Ya no existe esa imagen antigua de China, con una marea de gente circulando en bicicleta por las ciudades. Ahora, cuando se pone en verde un semáforo, salen por un lado las bicicletas normales, por otro las eléctricas, por otro la gente que va en patinetes eléctricos, por otro las motos, las motos eléctricas, los triciclos, los carricoches con su carga detrás, y cualquier tipo de vehículo hasta difícil de imaginar… Hay que tener cuidado al cruzar la calle. Puedes mirar a un lado y que no venga nadie y por el otro cualquier artefacto con ruedas que parece ir a por ti. A muchos, mientras pedalean o conducen su vehículo, se les puede ver fumando, hablando por el móvil, chateando, tatareando alguna canción popular china, o algún cántico ceremonioso y antiguo. Aunque tienen que pasar muy cerca para escucharlos, porque el ruido de fondo es muy alto. Hay que tener en cuenta que no sólo se acciona el claxon de un vehículo ante una situación de peligro, o para recriminar algo a alguien, como en Europa. Se pita por sistema, simplemente al pasar por al lado de alguien, como aviso de que se le está adelantando.
Y el caso es que el centro de las ciudades a las dos de la madrugada, desiertas, sin tráfico, quitando las letras y los carteles en chino, nos podría parecer cualquier ciudad de Europa. En cuanto al asfaltado de las avenidas, los viaductos, las aceras, los carriles bici, la señalización… todo es muy parecido a Occidente. Pero el tráfico sigue conservando parte del caos de antiguo y de las poblaciones pequeñas. Coches que tuercen sin señalizar, que se cuelan en cualquier oportunidad, que no respetan el paso al vehículo que tiene preferencia,… todos avanzan cuando pueden y como pueden. Cuando tomé algún taxi me pareció formar parte de una de esas exhibiciones aéreas en las que los aviones se enfrentan y se cruzan de frente peligrosamente. Pero lo curioso es nunca pasa nada, o al menos yo no lo he visto. A pesar de ser tantos, existe una extraña confianza en que el otro haga lo esperado.
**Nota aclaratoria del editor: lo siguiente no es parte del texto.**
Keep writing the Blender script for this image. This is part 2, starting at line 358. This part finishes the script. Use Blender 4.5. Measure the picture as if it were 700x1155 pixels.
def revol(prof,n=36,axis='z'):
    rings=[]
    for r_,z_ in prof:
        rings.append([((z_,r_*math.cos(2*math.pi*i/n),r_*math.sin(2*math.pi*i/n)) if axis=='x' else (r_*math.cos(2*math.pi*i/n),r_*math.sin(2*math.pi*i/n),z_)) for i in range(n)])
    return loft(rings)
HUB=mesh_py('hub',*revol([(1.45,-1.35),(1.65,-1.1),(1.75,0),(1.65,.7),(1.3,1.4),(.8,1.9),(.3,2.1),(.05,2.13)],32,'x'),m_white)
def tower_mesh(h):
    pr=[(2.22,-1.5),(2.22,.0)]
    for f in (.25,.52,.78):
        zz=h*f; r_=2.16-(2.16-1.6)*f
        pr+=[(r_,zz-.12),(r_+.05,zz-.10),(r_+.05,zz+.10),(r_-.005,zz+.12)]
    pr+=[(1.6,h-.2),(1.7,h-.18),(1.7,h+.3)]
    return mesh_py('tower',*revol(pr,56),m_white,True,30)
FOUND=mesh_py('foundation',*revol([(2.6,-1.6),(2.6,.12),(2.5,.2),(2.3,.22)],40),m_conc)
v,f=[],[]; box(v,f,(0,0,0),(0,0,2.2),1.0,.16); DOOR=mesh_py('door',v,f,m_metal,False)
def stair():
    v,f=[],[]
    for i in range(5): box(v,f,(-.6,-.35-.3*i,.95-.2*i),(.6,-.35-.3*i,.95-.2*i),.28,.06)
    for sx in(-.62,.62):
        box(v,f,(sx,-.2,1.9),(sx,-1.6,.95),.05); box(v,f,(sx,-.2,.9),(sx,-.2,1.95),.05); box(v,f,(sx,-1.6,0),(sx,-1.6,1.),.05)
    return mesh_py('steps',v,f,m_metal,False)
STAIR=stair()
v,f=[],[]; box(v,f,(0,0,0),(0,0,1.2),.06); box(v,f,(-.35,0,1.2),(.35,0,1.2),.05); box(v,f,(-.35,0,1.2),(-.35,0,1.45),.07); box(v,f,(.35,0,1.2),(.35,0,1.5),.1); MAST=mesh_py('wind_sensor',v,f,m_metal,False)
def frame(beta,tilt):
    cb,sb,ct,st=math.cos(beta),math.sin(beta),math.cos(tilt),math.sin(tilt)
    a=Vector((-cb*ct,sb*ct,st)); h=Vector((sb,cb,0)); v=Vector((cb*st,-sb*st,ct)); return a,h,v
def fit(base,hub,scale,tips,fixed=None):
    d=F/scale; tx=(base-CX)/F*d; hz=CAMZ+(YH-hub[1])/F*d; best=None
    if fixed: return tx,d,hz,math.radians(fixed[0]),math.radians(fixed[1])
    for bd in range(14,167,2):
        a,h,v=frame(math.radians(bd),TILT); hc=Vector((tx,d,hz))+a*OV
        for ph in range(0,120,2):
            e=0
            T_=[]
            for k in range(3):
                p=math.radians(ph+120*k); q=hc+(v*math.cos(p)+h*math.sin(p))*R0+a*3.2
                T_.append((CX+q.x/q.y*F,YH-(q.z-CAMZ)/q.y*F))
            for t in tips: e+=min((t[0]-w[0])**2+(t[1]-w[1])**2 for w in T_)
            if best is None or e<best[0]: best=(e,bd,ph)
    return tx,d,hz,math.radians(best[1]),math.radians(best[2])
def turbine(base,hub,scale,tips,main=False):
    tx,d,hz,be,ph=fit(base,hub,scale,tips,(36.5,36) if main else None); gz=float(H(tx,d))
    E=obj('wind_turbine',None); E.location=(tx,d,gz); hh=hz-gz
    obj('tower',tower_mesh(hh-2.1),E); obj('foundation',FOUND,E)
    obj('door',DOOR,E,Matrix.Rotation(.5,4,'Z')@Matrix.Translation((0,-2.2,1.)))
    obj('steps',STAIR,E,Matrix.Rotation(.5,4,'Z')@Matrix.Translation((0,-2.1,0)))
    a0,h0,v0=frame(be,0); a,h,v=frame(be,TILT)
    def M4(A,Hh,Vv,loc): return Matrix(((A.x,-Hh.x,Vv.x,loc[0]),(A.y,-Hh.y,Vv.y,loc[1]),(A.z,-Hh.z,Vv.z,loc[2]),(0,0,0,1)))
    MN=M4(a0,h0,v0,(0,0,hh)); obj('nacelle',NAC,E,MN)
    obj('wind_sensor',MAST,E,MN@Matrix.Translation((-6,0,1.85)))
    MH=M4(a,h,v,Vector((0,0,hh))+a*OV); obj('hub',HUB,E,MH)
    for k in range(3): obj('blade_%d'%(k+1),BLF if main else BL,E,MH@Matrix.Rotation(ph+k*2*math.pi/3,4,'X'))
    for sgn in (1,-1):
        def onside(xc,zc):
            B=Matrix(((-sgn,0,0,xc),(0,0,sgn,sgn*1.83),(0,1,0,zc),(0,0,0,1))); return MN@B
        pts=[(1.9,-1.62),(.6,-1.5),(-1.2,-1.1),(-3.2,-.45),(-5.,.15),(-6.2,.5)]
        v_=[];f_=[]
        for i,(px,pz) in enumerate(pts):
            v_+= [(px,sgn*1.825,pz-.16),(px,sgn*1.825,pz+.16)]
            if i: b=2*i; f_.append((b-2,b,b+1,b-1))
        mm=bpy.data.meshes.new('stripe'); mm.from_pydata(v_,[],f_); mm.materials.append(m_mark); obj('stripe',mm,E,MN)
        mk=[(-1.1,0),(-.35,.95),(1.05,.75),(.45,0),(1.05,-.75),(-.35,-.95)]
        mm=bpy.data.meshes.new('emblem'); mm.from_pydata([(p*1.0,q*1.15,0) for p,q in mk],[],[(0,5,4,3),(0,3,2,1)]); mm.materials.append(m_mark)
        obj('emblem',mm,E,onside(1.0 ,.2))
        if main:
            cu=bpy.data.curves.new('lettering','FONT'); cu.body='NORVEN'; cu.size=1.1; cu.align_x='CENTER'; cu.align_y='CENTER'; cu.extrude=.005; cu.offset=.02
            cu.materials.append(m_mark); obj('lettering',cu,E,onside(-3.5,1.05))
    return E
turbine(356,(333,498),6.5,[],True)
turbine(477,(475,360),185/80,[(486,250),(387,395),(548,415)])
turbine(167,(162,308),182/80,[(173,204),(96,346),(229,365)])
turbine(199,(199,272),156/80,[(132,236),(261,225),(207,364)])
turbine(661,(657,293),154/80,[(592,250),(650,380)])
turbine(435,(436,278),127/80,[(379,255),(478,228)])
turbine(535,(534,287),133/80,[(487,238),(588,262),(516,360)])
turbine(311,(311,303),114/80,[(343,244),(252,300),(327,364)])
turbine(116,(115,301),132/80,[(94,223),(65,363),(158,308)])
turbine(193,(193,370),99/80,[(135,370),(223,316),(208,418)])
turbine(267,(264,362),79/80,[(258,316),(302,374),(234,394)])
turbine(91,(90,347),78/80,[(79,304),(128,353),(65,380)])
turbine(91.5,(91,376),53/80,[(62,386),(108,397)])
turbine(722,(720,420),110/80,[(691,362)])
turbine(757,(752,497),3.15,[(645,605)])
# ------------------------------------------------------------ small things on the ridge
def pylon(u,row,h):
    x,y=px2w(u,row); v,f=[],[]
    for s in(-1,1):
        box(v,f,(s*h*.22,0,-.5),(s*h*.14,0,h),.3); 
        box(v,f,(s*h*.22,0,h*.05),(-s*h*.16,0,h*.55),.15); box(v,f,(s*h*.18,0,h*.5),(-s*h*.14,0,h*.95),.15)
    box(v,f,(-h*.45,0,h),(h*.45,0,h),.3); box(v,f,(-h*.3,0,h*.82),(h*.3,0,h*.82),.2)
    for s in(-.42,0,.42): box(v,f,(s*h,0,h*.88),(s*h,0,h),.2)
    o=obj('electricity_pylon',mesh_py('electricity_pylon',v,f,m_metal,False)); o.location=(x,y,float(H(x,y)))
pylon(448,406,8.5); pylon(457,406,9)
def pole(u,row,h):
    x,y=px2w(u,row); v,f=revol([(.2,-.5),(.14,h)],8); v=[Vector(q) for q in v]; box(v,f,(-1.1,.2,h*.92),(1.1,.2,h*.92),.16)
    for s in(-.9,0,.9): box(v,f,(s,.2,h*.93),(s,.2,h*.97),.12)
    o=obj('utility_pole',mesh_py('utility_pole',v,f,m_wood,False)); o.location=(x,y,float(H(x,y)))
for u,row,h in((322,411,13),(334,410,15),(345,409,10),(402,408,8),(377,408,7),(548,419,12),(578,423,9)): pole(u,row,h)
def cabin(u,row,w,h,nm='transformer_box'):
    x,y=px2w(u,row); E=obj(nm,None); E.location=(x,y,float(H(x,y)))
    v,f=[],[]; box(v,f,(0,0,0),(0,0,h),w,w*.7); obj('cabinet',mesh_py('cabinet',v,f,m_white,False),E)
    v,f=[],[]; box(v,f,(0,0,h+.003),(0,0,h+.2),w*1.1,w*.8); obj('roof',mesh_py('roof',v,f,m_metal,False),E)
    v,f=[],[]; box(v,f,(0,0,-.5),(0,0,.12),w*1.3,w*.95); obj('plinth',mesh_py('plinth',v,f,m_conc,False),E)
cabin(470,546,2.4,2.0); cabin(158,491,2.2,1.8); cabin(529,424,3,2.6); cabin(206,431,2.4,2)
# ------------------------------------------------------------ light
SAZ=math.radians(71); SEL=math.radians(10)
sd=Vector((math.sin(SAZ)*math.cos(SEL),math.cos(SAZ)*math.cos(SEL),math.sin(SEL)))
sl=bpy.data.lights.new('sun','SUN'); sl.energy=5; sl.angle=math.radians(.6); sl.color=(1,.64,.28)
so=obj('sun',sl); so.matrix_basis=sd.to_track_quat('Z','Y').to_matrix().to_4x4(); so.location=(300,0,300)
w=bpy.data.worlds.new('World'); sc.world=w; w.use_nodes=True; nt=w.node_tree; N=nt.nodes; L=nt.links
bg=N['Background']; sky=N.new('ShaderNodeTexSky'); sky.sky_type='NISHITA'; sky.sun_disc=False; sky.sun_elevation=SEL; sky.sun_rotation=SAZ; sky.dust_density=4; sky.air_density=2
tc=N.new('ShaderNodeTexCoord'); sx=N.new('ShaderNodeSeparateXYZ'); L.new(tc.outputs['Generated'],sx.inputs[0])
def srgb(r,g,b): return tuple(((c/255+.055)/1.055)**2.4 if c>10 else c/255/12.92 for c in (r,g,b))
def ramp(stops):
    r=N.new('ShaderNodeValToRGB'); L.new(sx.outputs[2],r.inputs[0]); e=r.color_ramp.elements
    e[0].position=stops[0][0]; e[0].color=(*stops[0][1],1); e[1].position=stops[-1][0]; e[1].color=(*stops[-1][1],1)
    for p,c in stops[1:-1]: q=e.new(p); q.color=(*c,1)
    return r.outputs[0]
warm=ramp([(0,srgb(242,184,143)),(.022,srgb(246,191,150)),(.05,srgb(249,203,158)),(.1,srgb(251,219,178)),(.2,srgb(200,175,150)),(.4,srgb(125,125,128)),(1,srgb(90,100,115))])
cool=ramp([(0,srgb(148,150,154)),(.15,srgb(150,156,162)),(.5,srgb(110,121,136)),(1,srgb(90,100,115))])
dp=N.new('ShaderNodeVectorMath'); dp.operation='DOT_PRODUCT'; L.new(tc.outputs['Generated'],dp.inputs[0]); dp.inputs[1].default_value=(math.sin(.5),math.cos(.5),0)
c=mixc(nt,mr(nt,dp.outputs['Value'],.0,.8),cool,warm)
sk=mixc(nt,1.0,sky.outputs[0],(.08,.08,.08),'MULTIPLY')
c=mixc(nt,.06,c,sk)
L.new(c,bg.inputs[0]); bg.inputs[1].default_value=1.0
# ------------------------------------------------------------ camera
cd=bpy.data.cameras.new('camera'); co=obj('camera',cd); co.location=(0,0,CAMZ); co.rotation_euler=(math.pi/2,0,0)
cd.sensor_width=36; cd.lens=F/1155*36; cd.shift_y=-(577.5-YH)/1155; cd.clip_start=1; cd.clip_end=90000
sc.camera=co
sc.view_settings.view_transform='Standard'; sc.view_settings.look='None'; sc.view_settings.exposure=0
Una mañana iba en un taxi, en el asiento delantero, junto al taxista. Ya de lejos observé que en el carril de la derecha había una mujer en el paso de cebra, esperando a cruzar. Pero estaba muy adelantada, justo en medio del carril por donde circulaba el taxi. Se quitará, se retrasará hasta la acera, me dije yo. Pero no se quitaba. Parecía un duelo entre la mujer mayor y la moderna máquina. El taxista tenía libre el carril de la izquierda pero tampoco cedía. Al final el taxi tuvo que frenar para no atropellarla. La bordeó y se quedó mirándola. Me sorprendió que no pitase, algo raro aquí que se pita por todo. Luego el taxista me miró y sonrió.
Pero más aún me impresionó lo que ocurrió otra vez. También iba en el asiento junto al conductor. Circulábamos por la autovía de circunvalación de una ciudad pequeñita, por el carril de la izquierda. Cuando finalizábamos un tramo de curva, apareció de frente, por el mismo carril donde circulábamos, un hombre-kamikaze que caminaba en contramano hacia nosotros. Andaba despacio, cargaba a sus espaldas un fardo de ramas atadas con cuerdas que ocupaban de un lado al otro el carril. No iba ni tan siquiera por el carril de la derecha, por donde podría evitarnos y meterse en el arcén, transitaba por el de la izquierda, que lindaba con los arbustos de una delgada mediana. Nos dirigíamos directamente hacia él, pero como quedaba algo de distancia, el taxista pudo esquivarlo metiéndose en el carril de la derecha. Al pasar a su lado el hombre ni nos miró, caminaba despacio, tranquilo, como si fuese por el lugar correcto. En este caso el taxista sí que pitó. Pero el hombre continuó su camino sin sobresaltos.